Activities and simluation games

Overview


Trade Rules! (Christian Aid)
The Chocolate Trade Game (Christian Aid)
Trading Trainers (Christian Aid/CAFOD)
The Paper Bag Game (Christian Aid)
The World Feast Game (Christian Aid)
Fields of Gold (Fairtrade Foundation)
 

Trade Rules! (Christian Aid)

Explore how international trade rules are widening the gap between rich and poor countries.
International trade is now worth over £7 million a minute, and growing. But the prosperity that this trade brings is not being shared. While rich countries and businesses grab all the benefits, the world's poor countries lose out - and the poorest people become even poorer.
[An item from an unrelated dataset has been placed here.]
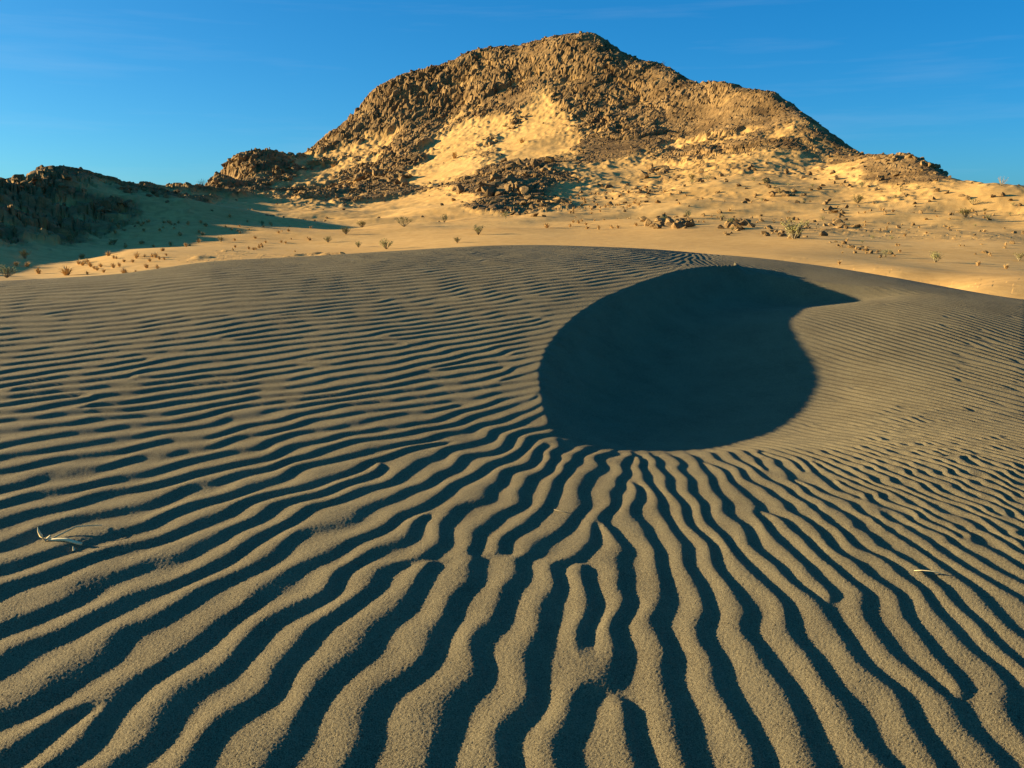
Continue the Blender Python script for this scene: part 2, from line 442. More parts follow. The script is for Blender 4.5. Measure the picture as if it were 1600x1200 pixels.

International trade is controlled by rules. Countries propose and agree these trade rules at meetings of the World Trade Organisation (WTO), an international institution based in Geneva, Switzerland. One hundred and forty-three countries are members, out of approximately 200 countries in the world (as of November 2001)

But at the WTO rich countries dominate meetings, while poor countries struggle to have their concerns heard. As a result, poor countries find that trade rules that are agreed often harm their interests and prevent them from choosing policies that are in their interest and could tackle the root causes of poverty.

For use with ages 16+, takes approx 1.5 hours, group size 20-50 players.

 

The Chocolate Trade Game (Christian Aid)

This game looks at the experiences of Ghanaian cocoa farmers and how fairtrade improves their conditions. The players will gain an understanding of the whole chocolate chain (by taking on the role of either a farmer, a manufacturer, a retailer or a shopper/journalist) and the way that the trading system affects lives of those involved in it.

For use with ages 9 to 14, takes approx 1.5 hours, group size 20-40 players

 

Trading Trainers (Christian Aid/CAFOD)

The aim of this game is to help the players understand how it is still possible to be poor if you work hard for a living. The game is set in an imaginary Latin American shanty town, where small family businesses are making training shoes to sell to the local market. Their aim is to make ends meet. However the country itself is in economic crisis and inflation is rocketing. How will they survive?

For use with ages 13+, takes approx 1.5 hours , group size 15-40 players

 

The Paper Bag Game (Christian Aid)

One quarter of the world's population live in severe poverty. Many work long hours under poor conditions to earn just enough to stay alive, often surviving on less than £1.30 per day.

For many workers there may be no employer or regular wage. Instead they work as street vendors, shoe-shiner, newspaper sellers or perhaps recycling waste materials. In the Indian city of Calcutta some people earn a living from making paper bags by recycling waste paper, such as old newspapers, and selling the bags to shopkeepers.

The Paper Bag game tries to show how hard people work, yet how little they earn. Using retail cost-of-living and wages, players can get an idea of how they would manage if they had to survive by making and selling paper bags.

For use with age 9+, lasts approx 45 minutes, group size 10-35 players

 

The World Feast Game (Christian Aid)

A game for younger players to illustrate how trading relationships can work for and against different countries. It explores the relationship between the resources of a country and that country's ability to feed itself and encourages children to question the injustices in the world.

For use with 8-12 year olds, lasts 2-2.5 hours, group size 20- 40 players.

 

Fields of Gold (Fairtrade Foundation)

A session on bananas, aimed at a smaller adult group. Includes a short game to highlight the problems faced by banana growers and a video, followed by discussion.

For use with 16+, lasts 40 minutes, group size around 10.